Supervisors let sheriff suspend offending officers without pay as a department blue flu campaign spreads.

October 09, 2003|Andrew Blankstein | Times Staff Writer

Calling wildcat sickouts illegal, Los Angeles County supervisors gave Sheriff Lee Baca a legal green light Wednesday to summarily suspend most deputies who call in sick.

The action was taken on a day that 222 more deputies called in with the blue flu, leaving at least one South Los Angeles sheriff's station with no day shift. That number is 3% of the total work force, but represents a considerably larger proportion of those on duty at any one time.

Supervisors said the rolling sickouts, already enjoined by a judge, threatened public safety. Deputies make as much as $70,000 annually and are seeking 3% raises.

The board decision, reached unanimously in closed session, gives Baca the power to dock the pay of any deputy engaged in strike activity or who calls in sick when more than 20% of the deputies in a given unit also claim illness.

Management also was given broad powers to temporarily reassign personnel and, when warranted, to reprimand or suspend for as long as five days deputies who engage in any illegal job action.
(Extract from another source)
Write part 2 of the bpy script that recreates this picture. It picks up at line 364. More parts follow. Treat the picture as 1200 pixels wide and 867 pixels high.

A judge has ordered that the Assn. for Los Angeles Deputy Sheriffs and all deputies halt a series of sickouts that have hit more than a dozen sheriff's stations, the courts and the jail system.

Baca vowed on Tuesday to suspend any deputies who are absent without proof of illness. Baca called the sickouts "blatantly illegal" and said deputies cannot break the law in seeking pay hikes.

A spokesman for the sheriff's union did not have a comment on the supervisor's vote.

Deputies called in sick Wednesday at seven patrol stations: East Los Angeles, Lomita, Carson, Lennox, Century, Marina Del Rey and Compton. The gaps were plugged by the reassignment of deputies from other patrol divisions and from the Custody/Correctional Services Division.

The action is the latest salvo in a sometimes bitter contract dispute between Los Angeles County and sheriff's deputies. The 8,500-member union declared an impasse and is in mediation on pay. Deputies' contract expired in January.

Union officials say that other state and local police agencies have received raises and benefits despite hard economic times. They cited a recent contract agreement giving Los Angeles police officers a 9% pay raise over three years, plus supplemental health care.